— start GIVEN INFORMATION —

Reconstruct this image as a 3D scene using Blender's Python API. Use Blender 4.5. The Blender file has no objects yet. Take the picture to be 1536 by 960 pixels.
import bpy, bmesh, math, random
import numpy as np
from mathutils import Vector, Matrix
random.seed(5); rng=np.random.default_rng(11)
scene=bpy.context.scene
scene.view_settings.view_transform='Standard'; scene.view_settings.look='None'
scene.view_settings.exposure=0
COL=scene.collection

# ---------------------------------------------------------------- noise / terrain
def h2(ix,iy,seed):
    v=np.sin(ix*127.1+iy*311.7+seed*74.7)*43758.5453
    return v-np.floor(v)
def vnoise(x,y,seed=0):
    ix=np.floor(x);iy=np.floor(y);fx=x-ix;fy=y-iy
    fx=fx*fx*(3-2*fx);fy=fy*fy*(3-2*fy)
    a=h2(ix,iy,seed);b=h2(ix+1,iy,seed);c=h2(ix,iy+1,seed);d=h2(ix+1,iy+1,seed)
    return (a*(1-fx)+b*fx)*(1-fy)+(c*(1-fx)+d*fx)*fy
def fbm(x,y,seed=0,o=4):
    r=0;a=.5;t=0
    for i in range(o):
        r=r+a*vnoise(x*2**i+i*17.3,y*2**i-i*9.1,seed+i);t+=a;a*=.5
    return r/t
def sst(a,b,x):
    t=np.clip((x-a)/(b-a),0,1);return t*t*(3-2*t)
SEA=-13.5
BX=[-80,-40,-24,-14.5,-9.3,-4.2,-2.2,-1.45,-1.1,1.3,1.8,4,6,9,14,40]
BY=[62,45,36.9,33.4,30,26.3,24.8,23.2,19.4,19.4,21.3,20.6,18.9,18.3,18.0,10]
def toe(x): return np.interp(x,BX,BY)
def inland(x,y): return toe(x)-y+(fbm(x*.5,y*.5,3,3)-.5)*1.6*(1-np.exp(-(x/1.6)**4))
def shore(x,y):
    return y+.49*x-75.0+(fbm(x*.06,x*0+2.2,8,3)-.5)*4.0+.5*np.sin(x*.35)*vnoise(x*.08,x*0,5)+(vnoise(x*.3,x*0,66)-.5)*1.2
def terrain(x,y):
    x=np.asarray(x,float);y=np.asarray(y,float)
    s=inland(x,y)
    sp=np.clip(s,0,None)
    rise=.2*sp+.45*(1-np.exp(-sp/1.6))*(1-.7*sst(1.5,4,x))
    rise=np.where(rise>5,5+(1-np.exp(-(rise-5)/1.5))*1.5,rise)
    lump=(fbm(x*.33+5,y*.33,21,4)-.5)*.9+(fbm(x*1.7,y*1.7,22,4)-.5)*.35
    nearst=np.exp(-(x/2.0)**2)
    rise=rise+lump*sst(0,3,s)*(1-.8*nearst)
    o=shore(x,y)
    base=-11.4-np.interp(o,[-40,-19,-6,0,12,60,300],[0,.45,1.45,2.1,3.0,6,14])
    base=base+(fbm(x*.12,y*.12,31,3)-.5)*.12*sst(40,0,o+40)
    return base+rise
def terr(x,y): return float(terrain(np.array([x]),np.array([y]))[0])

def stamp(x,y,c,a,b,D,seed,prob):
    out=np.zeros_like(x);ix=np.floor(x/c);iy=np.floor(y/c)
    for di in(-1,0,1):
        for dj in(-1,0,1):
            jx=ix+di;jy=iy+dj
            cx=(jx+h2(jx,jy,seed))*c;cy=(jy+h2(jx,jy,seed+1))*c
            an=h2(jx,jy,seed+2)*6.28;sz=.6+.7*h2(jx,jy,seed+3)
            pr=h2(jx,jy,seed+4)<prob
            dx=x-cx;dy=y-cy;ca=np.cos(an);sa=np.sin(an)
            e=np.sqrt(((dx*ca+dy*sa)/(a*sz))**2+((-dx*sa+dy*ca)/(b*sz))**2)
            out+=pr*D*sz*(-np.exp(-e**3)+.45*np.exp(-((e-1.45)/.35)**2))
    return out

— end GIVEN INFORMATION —

AIM: Write the data back out verbatim.

COMPLETE RESPONSE:
Reconstruct this image as a 3D scene using Blender's Python API. Use Blender 4.5. The Blender file has no objects yet. Take the picture to be 1536 by 960 pixels.
import bpy, bmesh, math, random
import numpy as np
from mathutils import Vector, Matrix
random.seed(5); rng=np.random.default_rng(11)
scene=bpy.context.scene
scene.view_settings.view_transform='Standard'; scene.view_settings.look='None'
scene.view_settings.exposure=0
COL=scene.collection

# ---------------------------------------------------------------- noise / terrain
def h2(ix,iy,seed):
    v=np.sin(ix*127.1+iy*311.7+seed*74.7)*43758.5453
    return v-np.floor(v)
def vnoise(x,y,seed=0):
    ix=np.floor(x);iy=np.floor(y);fx=x-ix;fy=y-iy
    fx=fx*fx*(3-2*fx);fy=fy*fy*(3-2*fy)
    a=h2(ix,iy,seed);b=h2(ix+1,iy,seed);c=h2(ix,iy+1,seed);d=h2(ix+1,iy+1,seed)
    return (a*(1-fx)+b*fx)*(1-fy)+(c*(1-fx)+d*fx)*fy
def fbm(x,y,seed=0,o=4):
    r=0;a=.5;t=0
    for i in range(o):
        r=r+a*vnoise(x*2**i+i*17.3,y*2**i-i*9.1,seed+i);t+=a;a*=.5
    return r/t
def sst(a,b,x):
    t=np.clip((x-a)/(b-a),0,1);return t*t*(3-2*t)
SEA=-13.5
BX=[-80,-40,-24,-14.5,-9.3,-4.2,-2.2,-1.45,-1.1,1.3,1.8,4,6,9,14,40]
BY=[62,45,36.9,33.4,30,26.3,24.8,23.2,19.4,19.4,21.3,20.6,18.9,18.3,18.0,10]
def toe(x): return np.interp(x,BX,BY)
def inland(x,y): return toe(x)-y+(fbm(x*.5,y*.5,3,3)-.5)*1.6*(1-np.exp(-(x/1.6)**4))
def shore(x,y):
    return y+.49*x-75.0+(fbm(x*.06,x*0+2.2,8,3)-.5)*4.0+.5*np.sin(x*.35)*vnoise(x*.08,x*0,5)+(vnoise(x*.3,x*0,66)-.5)*1.2
def terrain(x,y):
    x=np.asarray(x,float);y=np.asarray(y,float)
    s=inland(x,y)
    sp=np.clip(s,0,None)
    rise=.2*sp+.45*(1-np.exp(-sp/1.6))*(1-.7*sst(1.5,4,x))
    rise=np.where(rise>5,5+(1-np.exp(-(rise-5)/1.5))*1.5,rise)
    lump=(fbm(x*.33+5,y*.33,21,4)-.5)*.9+(fbm(x*1.7,y*1.7,22,4)-.5)*.35
    nearst=np.exp(-(x/2.0)**2)
    rise=rise+lump*sst(0,3,s)*(1-.8*nearst)
    o=shore(x,y)
    base=-11.4-np.interp(o,[-40,-19,-6,0,12,60,300],[0,.45,1.45,2.1,3.0,6,14])
    base=base+(fbm(x*.12,y*.12,31,3)-.5)*.12*sst(40,0,o+40)
    return base+rise
def terr(x,y): return float(terrain(np.array([x]),np.array([y]))[0])

def stamp(x,y,c,a,b,D,seed,prob):
    out=np.zeros_like(x);ix=np.floor(x/c);iy=np.floor(y/c)
    for di in(-1,0,1):
        for dj in(-1,0,1):
            jx=ix+di;jy=iy+dj
            cx=(jx+h2(jx,jy,seed))*c;cy=(jy+h2(jx,jy,seed+1))*c
            an=h2(jx,jy,seed+2)*6.28;sz=.6+.7*h2(jx,jy,seed+3)
            pr=h2(jx,jy,seed+4)<prob
            dx=x-cx;dy=y-cy;ca=np.cos(an);sa=np.sin(an)
            e=np.sqrt(((dx*ca+dy*sa)/(a*sz))**2+((-dx*sa+dy*ca)/(b*sz))**2)
            out+=pr*D*sz*(-np.exp(-e**3)+.45*np.exp(-((e-1.45)/.35)**2))
    return out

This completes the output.